Andujar was expelled from the region in 1977 after becoming a thorn in the side of authorities.
She then joined Yanomami shaman and spokesman Davi Kopenawa in a campaign for the legal demarcation of the tribe's territory, which was granted in 1992.
Using her camera as a political weapon, Andujar "avoided a genocide," says Nogueira.
But the hard-won rights remain under threat, says Andujar.
"The government, if they decide they want to go and extract gold or other minerals, they will go and try to do it," she says.
These fears have intensified under Bolsonaro, who took power in January 2019 promising to open up more of the mineral-rich Amazon to development.
The far-right leader presided over an 85 percent surge in deforestation last year, official figures show.
He also has dismantled environmental protections that activists say have made tribes increasingly vulnerable to invasions by illegal miners and loggers.
His government is expected to send a bill to Congress soon that would legalize mining on indigenous land.
In recent months, three indigenous people have been killed in two separate incidents in the northeastern state of Maranhao.
One of them died after being ambushed by loggers. The others were killed in a drive-by shooting.
"Bolsonaro has no experience at all with indigenous people," Andujar says derisively.
"I always worry about their future."
After fleeing Europe during World War II, Andujar lived in New York before joining her Swiss mother in Brazil in 1955.
The loss of her Hungarian Jewish father and his relatives in Nazi death camps in Germany and Poland has fuelled Andujar's determination to protect the Yanomami.
"It's something that in the Second World War I was not able to do," Andujar explains.

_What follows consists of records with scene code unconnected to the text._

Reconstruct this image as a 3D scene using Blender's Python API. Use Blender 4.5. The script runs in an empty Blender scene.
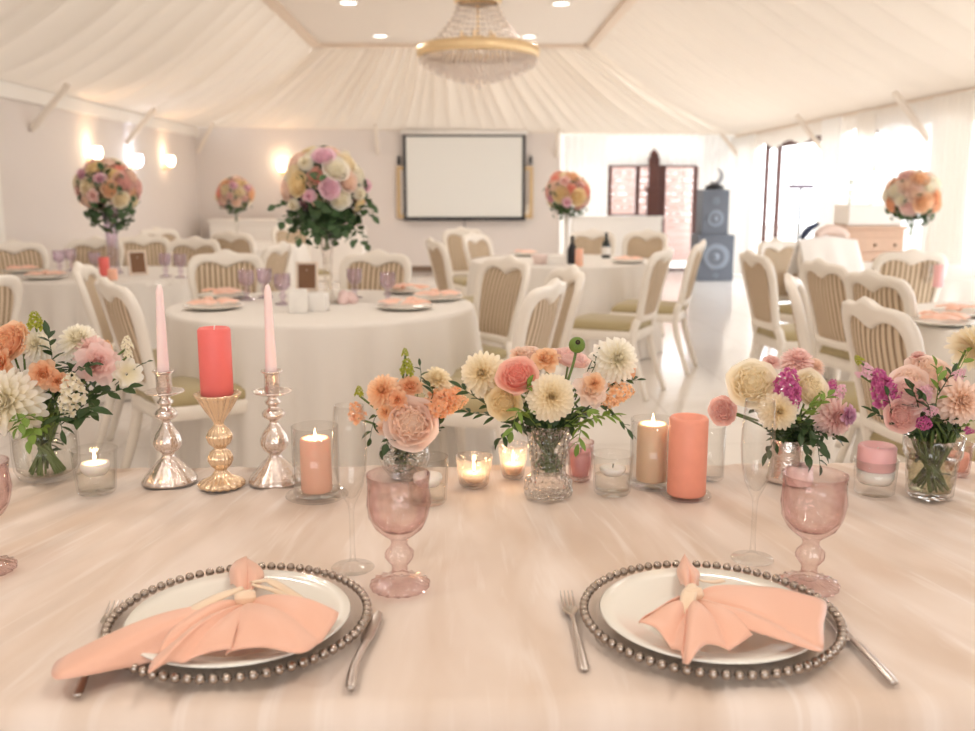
import bpy, bmesh, math, random
from mathutils import Vector, Matrix, noise
PI=math.pi; rnd=random.Random(7)
SC=bpy.context.scene; COL=SC.collection
# ---------------------------------------------------------------- camera, world, exposure
F=948.0; CAMZ=1.30; PITCH=math.atan(173/F); YAW=0.0233
_f=Vector((math.sin(YAW)*math.cos(PITCH),math.cos(YAW)*math.cos(PITCH),-math.sin(PITCH)))
_r=Vector((math.cos(YAW),-math.sin(YAW),0)); _u=_r.cross(_f)
cd=bpy.data.cameras.new('camera'); cam=bpy.data.objects.new('camera',cd); COL.objects.link(cam)
cd.sensor_width=36; cd.lens=35.0; cd.clip_start=.05; cd.clip_end=200
M=Matrix((_r,_u,-_f)).transposed().to_4x4(); M.translation=(0,0,CAMZ); cam.matrix_world=M
cd.dof.use_dof=True; cd.dof.focus_distance=1.56; cd.dof.aperture_fstop=4.3
SC.camera=cam
SC.view_settings.view_transform='Standard'; SC.view_settings.look='None'; SC.view_settings.gamma=1
SC.view_settings.use_curve_mapping=False; SC.view_settings.exposure=0.25
SC.cycles.transparent_max_bounces=32; SC.cycles.max_bounces=10; SC.cycles.diffuse_bounces=5
SC.cycles.sample_clamp_indirect=6; SC.cycles.caustics_reflective=False; SC.cycles.caustics_refractive=False
wd=bpy.data.worlds.new('daylight'); SC.world=wd; wd.use_nodes=True
wd.node_tree.nodes['Background'].inputs[0].default_value=(.935,.97,1.0,1)
wd.node_tree.nodes['Background'].inputs[1].default_value=5.0
def light(name,typ,loc,power,color=(1,1,1),size=.1,rot=(0,0,0),sy=None,portal=False):
    l=bpy.data.lights.new(name,typ); l.energy=power; l.color=color
    if typ=='AREA':
        l.size=size
        if sy: l.shape='RECTANGLE'; l.size_y=sy
        if portal: l.cycles.is_portal=True
    elif typ=='POINT': l.shadow_soft_size=size
    o=bpy.data.objects.new(name,l); COL.objects.link(o); o.location=loc; o.rotation_euler=rot; return o
XL,XR,YB,YF=-4.37,4.49,15.9,-3.2      # the room: left wall, right wall, back wall, open front end
EL,ER=2.34,2.20                        # eave heights left and right
light('window_daylight','AREA',(XR+.25,5.7,1.1),1,size=18.5,sy=2.1,rot=(0,PI/2,0),portal=True)
light('added_window_daylight','AREA',(0,YF-.12,1.7),1,size=3.8,sy=1.4,rot=(-PI/2,0,PI),portal=True)  # portal for the window added in the unseen front wall
def at(px,py,Y):                       # point of the photograph at depth Y
    d=_f+_r*((px-487.5)/F)-_u*((py-365.5)/F); return Vector((0,0,CAMZ))+d*(Y/d.y)
def atz(px,py,z):                      # point of the photograph on the level plane z
    d=_f+_r*((px-487.5)/F)-_u*((py-365.5)/F); return Vector((0,0,CAMZ))+d*((z-CAMZ)/d.z)
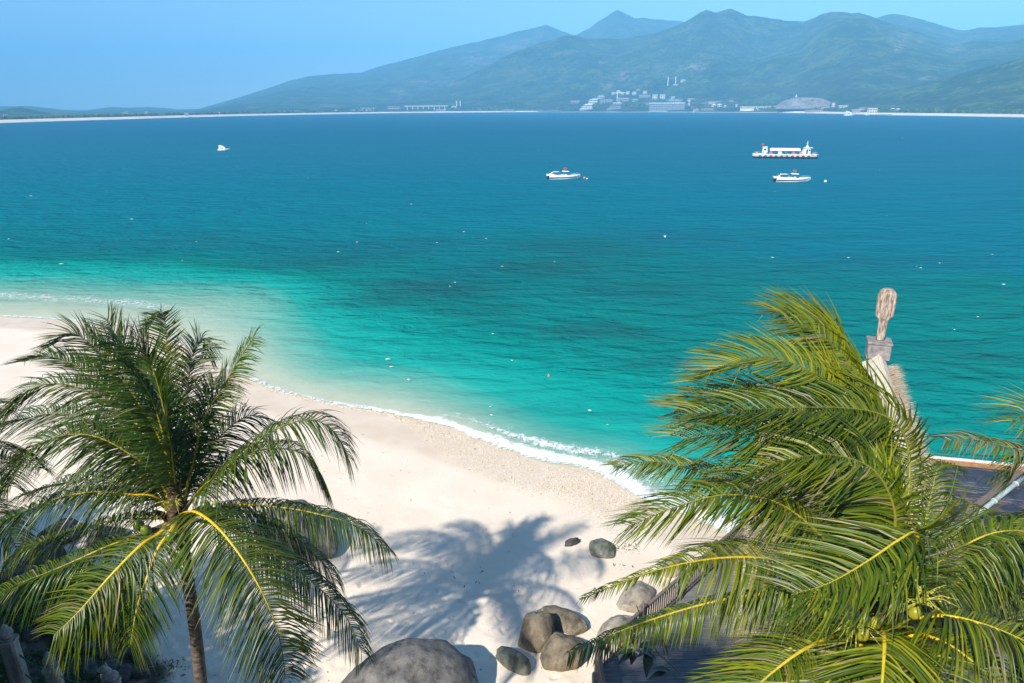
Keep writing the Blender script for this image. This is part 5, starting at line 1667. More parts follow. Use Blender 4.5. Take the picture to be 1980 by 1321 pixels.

Even now, as she struggles to walk and spends much of her time at home, Andujar continues to devote herself to their survival.
She last visited the Yanomami two years ago and does not know if she will return.
"I'm getting older," she says chuckling.
Andujar plans to attend the opening of her exhibition in Paris where she hopes to meet with political leaders, including French President Emmanuel Macron, and raise her concerns.
"These people have the right to live," she says of the Yanomami.
"They have to decide what they want and not the government."